A stationary source emits sound waves of frequency 500 Hz. Two observers moving along a line passing through the source detect sound to be of frequencies 480 Hz and 530 Hz. Their respective speeds are, in m s$$^{-1}$$,
(Given speed of sound = 300 m/s)

The source is at rest and has frequency $$f_s = 500\ \text{Hz}$$. We recall the Doppler formula for a moving observer when the source is stationary:

$$f' = f_s\left(\dfrac{v \;\pm\; v_o}{v}\right)$$

where $$v = 300\ \text{m s}^{-1}$$ is the speed of sound, $$v_o$$ is the speed of the observer (always taken positive), and the sign in the numerator is

  • “+” if the observer moves towards the source (frequency increases),
  • “−” if the observer moves away from the source (frequency decreases).

One observer hears a reduced frequency $$f'_1 = 480\ \text{Hz}$$, so he must be moving away.
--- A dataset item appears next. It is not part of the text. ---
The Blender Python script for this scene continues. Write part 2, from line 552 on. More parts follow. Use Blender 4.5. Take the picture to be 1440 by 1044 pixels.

Using the “−” sign we write

$$480 = 500\left(\dfrac{v - v_{o1}}{v}\right).$$

Dividing both sides by 500, we obtain

$$\dfrac{480}{500} = \dfrac{v - v_{o1}}{v}.$$

Simplifying the left side:

$$0.96 = 1 - \dfrac{v_{o1}}{v}.$$

Now we isolate $$v_{o1}$$:

$$\dfrac{v_{o1}}{v} = 1 - 0.96 = 0.04,$$ $$v_{o1} = 0.04\,v = 0.04 \times 300 = 12\ \text{m s}^{-1}.$$

The other observer hears an increased frequency $$f'_2 = 530\ \text{Hz}$$, so he is moving towards the source. Using the “+” sign we write

$$530 = 500\left(\dfrac{v + v_{o2}}{v}\right).$$

Dividing both sides by 500 gives

$$\dfrac{530}{500} = \dfrac{v + v_{o2}}{v}.$$

Simplifying the left side:

$$1.06 = 1 + \dfrac{v_{o2}}{v}.$$

Now we isolate $$v_{o2}$$:

$$\dfrac{v_{o2}}{v} = 1.06 - 1 = 0.06,$$ $$v_{o2} = 0.06\,v = 0.06 \times 300 = 18\ \text{m s}^{-1}.$$

Therefore the two observed speeds are $$12\ \text{m s}^{-1}$$ (for the 480 Hz observer) and $$18\ \text{m s}^{-1}$$ (for the 530 Hz observer).

Hence, the correct answer is Option C.